--- Task brief ---
Please output exactly the lines of the material from the first through the line containing "cd = cf.cross(cr)", and nothing more.

--- Entries with scene source code ---
· · · · ·

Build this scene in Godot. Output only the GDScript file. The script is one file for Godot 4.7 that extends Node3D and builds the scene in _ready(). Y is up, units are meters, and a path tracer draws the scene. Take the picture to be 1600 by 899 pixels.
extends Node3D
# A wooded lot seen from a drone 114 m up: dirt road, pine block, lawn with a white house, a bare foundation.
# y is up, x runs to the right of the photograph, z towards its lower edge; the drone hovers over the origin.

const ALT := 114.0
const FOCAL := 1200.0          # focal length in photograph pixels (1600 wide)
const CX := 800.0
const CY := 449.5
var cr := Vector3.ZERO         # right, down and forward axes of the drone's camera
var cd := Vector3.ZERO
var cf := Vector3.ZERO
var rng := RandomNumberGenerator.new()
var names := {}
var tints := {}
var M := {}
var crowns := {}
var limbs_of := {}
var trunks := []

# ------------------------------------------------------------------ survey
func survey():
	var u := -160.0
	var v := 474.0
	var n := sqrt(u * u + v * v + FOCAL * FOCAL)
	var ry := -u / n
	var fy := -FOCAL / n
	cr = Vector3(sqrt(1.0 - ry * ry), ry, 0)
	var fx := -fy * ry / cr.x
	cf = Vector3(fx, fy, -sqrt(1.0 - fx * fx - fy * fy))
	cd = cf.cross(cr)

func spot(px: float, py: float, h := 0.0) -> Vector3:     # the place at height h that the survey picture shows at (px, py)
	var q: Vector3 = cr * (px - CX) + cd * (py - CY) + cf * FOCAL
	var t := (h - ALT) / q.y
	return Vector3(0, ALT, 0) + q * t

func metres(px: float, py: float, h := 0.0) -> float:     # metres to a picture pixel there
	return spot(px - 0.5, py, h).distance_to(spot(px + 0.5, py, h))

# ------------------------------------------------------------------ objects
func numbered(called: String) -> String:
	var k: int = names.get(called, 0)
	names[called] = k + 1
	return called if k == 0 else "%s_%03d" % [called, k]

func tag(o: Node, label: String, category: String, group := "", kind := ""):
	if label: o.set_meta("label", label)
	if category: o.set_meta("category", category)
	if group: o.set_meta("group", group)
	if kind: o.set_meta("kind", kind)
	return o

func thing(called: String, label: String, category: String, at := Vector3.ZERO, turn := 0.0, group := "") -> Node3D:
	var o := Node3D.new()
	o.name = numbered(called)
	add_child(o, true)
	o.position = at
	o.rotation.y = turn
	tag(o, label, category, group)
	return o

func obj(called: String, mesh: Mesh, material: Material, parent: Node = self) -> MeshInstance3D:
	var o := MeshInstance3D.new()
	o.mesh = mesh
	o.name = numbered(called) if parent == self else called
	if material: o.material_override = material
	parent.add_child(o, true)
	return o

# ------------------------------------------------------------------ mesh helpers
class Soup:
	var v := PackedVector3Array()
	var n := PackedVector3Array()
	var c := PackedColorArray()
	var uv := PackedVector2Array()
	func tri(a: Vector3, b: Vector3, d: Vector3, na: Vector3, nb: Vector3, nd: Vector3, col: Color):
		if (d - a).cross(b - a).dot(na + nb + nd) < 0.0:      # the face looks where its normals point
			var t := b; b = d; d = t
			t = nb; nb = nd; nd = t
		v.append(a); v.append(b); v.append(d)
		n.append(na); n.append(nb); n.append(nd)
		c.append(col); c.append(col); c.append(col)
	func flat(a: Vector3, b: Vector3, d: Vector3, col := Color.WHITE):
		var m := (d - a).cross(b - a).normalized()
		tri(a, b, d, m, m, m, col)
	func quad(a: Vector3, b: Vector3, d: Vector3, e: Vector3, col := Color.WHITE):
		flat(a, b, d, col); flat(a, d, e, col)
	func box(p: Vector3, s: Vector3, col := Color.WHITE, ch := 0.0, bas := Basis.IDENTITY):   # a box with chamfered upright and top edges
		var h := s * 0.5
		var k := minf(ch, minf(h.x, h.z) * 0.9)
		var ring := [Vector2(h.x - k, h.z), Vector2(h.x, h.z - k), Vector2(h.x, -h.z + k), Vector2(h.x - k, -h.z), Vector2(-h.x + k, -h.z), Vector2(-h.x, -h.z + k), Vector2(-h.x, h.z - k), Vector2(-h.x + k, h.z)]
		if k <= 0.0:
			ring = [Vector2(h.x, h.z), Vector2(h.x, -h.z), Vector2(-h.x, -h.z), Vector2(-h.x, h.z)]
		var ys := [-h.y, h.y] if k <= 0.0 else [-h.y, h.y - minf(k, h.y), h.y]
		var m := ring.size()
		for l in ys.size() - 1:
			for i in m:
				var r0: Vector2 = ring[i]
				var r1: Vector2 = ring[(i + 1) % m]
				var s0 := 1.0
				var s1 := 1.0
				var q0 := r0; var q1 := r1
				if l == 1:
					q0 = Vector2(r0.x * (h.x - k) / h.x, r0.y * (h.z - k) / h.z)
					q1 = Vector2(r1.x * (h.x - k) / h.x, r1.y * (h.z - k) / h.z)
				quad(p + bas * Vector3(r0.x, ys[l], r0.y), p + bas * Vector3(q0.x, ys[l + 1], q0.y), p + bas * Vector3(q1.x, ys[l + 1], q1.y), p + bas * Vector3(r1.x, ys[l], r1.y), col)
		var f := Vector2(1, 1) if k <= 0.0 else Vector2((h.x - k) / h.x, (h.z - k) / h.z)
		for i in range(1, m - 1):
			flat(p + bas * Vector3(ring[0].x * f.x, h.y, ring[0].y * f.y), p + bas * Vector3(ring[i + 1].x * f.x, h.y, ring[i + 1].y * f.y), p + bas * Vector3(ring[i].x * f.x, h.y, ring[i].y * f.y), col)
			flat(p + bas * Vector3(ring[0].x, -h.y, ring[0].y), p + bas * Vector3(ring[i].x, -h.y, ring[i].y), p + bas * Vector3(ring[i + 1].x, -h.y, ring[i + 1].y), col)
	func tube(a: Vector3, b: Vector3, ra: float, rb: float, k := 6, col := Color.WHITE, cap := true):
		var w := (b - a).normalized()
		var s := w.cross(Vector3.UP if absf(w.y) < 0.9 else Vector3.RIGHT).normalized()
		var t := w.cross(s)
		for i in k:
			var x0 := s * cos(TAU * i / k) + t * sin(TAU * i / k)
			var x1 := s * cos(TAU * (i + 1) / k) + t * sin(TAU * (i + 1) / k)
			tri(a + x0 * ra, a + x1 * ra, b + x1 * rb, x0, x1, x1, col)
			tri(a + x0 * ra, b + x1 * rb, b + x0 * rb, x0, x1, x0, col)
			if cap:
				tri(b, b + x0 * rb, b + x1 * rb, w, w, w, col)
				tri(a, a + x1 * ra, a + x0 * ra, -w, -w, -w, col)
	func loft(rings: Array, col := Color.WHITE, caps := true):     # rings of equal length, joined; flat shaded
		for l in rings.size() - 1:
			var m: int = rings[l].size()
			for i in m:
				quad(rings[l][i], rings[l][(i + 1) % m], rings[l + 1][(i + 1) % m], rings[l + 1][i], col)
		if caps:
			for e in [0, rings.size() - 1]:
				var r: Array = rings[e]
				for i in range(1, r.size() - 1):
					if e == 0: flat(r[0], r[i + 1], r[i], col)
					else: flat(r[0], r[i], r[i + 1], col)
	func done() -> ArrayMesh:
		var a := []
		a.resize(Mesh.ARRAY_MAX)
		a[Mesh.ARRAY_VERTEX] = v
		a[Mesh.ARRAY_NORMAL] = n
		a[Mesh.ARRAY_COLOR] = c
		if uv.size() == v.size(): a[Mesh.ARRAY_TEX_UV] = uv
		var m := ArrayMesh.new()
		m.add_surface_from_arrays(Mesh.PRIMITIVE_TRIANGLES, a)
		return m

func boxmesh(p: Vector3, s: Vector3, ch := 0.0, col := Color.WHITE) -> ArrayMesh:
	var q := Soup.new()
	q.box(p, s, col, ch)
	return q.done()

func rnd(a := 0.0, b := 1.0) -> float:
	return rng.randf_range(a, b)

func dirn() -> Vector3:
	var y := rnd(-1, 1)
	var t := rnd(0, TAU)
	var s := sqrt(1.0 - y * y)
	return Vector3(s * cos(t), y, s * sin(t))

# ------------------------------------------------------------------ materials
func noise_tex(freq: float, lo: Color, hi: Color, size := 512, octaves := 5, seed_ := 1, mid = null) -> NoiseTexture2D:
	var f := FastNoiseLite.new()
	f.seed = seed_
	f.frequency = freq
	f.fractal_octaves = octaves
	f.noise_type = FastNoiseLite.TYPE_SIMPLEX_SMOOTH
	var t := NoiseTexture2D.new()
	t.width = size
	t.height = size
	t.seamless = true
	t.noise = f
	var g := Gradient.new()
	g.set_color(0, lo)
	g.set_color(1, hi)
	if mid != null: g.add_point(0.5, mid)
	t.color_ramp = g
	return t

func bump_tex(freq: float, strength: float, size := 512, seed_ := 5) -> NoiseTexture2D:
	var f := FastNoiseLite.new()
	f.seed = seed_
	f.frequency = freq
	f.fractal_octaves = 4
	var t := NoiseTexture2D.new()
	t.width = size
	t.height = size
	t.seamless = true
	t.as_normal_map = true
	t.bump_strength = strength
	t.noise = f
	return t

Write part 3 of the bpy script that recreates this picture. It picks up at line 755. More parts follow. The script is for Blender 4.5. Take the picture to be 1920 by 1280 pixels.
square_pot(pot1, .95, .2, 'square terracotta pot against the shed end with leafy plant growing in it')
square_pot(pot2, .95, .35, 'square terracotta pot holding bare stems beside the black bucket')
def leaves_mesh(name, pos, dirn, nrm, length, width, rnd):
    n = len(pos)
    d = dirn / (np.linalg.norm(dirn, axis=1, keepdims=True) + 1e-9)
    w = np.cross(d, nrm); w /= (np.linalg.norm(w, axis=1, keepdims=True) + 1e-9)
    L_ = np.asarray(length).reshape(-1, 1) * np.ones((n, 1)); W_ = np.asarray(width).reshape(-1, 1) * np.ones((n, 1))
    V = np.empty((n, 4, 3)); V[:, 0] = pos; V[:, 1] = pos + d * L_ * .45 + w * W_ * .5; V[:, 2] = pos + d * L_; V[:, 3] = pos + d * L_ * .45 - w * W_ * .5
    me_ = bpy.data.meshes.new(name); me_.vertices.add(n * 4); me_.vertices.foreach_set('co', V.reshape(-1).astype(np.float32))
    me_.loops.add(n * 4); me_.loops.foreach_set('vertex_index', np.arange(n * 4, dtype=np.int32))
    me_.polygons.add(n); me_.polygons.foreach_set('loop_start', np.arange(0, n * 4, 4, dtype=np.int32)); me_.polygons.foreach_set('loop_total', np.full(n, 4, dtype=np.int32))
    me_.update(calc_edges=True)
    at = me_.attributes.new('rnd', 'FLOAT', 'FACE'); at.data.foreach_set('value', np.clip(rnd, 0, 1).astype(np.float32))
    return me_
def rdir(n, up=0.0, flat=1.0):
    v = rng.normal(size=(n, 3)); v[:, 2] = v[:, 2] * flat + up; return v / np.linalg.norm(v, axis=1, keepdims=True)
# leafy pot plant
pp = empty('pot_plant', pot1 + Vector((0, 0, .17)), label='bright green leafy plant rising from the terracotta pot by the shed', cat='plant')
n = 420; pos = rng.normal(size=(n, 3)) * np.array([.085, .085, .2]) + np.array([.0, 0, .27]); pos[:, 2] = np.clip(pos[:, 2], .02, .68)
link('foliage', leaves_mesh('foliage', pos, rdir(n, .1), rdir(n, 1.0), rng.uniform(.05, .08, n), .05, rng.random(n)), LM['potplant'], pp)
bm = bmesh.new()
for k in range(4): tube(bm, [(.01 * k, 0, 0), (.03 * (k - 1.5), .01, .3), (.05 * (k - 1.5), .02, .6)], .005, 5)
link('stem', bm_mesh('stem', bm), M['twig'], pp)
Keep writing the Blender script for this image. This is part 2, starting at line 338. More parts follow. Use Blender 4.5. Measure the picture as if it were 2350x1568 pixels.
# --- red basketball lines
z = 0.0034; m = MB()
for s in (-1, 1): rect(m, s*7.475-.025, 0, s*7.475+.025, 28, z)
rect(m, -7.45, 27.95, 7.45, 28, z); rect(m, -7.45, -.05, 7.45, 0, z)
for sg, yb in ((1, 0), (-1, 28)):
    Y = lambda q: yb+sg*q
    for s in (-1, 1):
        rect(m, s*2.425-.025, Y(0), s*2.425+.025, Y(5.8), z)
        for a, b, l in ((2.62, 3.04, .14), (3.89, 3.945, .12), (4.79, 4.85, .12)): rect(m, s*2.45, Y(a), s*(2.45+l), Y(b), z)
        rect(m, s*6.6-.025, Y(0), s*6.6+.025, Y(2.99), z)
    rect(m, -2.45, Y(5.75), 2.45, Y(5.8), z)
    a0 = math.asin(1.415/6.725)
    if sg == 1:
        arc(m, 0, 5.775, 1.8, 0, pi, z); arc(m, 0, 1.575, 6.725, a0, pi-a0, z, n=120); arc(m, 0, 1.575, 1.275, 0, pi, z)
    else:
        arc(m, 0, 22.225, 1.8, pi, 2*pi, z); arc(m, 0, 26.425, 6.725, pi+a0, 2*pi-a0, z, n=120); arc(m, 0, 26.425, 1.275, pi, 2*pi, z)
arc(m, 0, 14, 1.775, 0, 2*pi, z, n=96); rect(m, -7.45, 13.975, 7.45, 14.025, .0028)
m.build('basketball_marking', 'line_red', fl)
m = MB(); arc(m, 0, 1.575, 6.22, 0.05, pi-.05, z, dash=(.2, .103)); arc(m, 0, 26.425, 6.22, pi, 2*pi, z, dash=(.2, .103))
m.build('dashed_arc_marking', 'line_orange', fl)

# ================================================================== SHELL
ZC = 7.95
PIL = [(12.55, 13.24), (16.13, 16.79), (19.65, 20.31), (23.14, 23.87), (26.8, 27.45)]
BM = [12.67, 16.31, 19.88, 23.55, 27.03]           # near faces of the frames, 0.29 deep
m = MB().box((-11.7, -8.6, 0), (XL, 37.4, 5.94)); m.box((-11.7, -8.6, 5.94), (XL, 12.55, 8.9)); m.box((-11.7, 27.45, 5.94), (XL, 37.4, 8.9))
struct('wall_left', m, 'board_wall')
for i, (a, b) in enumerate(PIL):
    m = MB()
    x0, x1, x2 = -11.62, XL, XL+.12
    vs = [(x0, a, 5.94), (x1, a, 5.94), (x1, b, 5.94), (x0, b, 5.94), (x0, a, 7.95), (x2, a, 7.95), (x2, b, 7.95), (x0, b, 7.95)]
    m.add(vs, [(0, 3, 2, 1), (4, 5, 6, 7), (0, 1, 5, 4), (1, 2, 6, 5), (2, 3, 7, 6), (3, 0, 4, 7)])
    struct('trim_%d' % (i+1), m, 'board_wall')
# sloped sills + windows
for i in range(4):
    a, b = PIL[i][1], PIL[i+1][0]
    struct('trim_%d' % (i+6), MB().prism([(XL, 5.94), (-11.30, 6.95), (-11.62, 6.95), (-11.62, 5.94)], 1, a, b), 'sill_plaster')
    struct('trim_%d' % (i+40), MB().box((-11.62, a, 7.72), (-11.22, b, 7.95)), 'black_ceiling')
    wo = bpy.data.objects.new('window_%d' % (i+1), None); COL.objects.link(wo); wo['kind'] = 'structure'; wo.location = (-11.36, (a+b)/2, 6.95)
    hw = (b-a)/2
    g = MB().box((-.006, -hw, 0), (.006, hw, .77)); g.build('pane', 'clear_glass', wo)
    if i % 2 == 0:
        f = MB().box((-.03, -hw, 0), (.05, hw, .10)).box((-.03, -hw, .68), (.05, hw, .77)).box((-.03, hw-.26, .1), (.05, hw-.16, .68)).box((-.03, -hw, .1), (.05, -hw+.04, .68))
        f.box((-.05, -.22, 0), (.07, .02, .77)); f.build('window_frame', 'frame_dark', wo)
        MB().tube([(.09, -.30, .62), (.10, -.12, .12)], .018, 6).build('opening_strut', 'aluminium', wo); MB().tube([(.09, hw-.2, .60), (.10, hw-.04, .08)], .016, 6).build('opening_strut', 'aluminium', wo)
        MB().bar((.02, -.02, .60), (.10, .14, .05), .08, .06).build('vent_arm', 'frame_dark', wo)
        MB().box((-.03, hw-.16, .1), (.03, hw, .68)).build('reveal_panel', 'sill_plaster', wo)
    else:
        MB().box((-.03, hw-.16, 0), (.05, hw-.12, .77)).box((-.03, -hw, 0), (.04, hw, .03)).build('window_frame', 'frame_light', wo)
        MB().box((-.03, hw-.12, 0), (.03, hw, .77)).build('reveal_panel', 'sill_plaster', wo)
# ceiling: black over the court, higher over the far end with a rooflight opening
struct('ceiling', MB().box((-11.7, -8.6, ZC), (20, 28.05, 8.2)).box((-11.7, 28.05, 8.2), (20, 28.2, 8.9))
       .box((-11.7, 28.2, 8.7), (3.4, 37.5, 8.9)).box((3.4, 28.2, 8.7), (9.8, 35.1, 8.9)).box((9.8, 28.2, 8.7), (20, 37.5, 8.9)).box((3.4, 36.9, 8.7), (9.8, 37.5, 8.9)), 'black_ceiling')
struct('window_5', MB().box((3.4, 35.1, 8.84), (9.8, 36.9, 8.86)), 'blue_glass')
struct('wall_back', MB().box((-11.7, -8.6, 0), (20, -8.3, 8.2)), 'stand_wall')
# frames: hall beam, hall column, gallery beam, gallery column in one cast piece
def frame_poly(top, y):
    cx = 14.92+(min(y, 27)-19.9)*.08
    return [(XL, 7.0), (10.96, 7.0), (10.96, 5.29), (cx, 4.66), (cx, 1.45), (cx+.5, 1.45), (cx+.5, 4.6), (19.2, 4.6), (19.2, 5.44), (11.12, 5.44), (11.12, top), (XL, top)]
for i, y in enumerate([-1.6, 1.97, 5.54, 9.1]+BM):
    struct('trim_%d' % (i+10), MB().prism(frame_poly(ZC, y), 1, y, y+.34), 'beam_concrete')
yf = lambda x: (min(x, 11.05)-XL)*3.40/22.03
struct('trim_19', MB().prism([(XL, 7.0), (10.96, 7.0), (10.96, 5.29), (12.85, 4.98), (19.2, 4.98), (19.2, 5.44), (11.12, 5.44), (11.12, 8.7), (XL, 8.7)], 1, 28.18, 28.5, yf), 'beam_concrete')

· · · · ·

--- Task answer ---
Build this scene in Godot. Output only the GDScript file. The script is one file for Godot 4.7 that extends Node3D and builds the scene in _ready(). Y is up, units are meters, and a path tracer draws the scene. Take the picture to be 1600 by 899 pixels.
extends Node3D
# A wooded lot seen from a drone 114 m up: dirt road, pine block, lawn with a white house, a bare foundation.
# y is up, x runs to the right of the photograph, z towards its lower edge; the drone hovers over the origin.

const ALT := 114.0
const FOCAL := 1200.0          # focal length in photograph pixels (1600 wide)
const CX := 800.0
const CY := 449.5
var cr := Vector3.ZERO         # right, down and forward axes of the drone's camera
var cd := Vector3.ZERO
var cf := Vector3.ZERO
var rng := RandomNumberGenerator.new()
var names := {}
var tints := {}
var M := {}
var crowns := {}
var limbs_of := {}
var trunks := []

# ------------------------------------------------------------------ survey
func survey():
	var u := -160.0
	var v := 474.0
	var n := sqrt(u * u + v * v + FOCAL * FOCAL)
	var ry := -u / n
	var fy := -FOCAL / n
	cr = Vector3(sqrt(1.0 - ry * ry), ry, 0)
	var fx := -fy * ry / cr.x
	cf = Vector3(fx, fy, -sqrt(1.0 - fx * fx - fy * fy))
	cd = cf.cross(cr)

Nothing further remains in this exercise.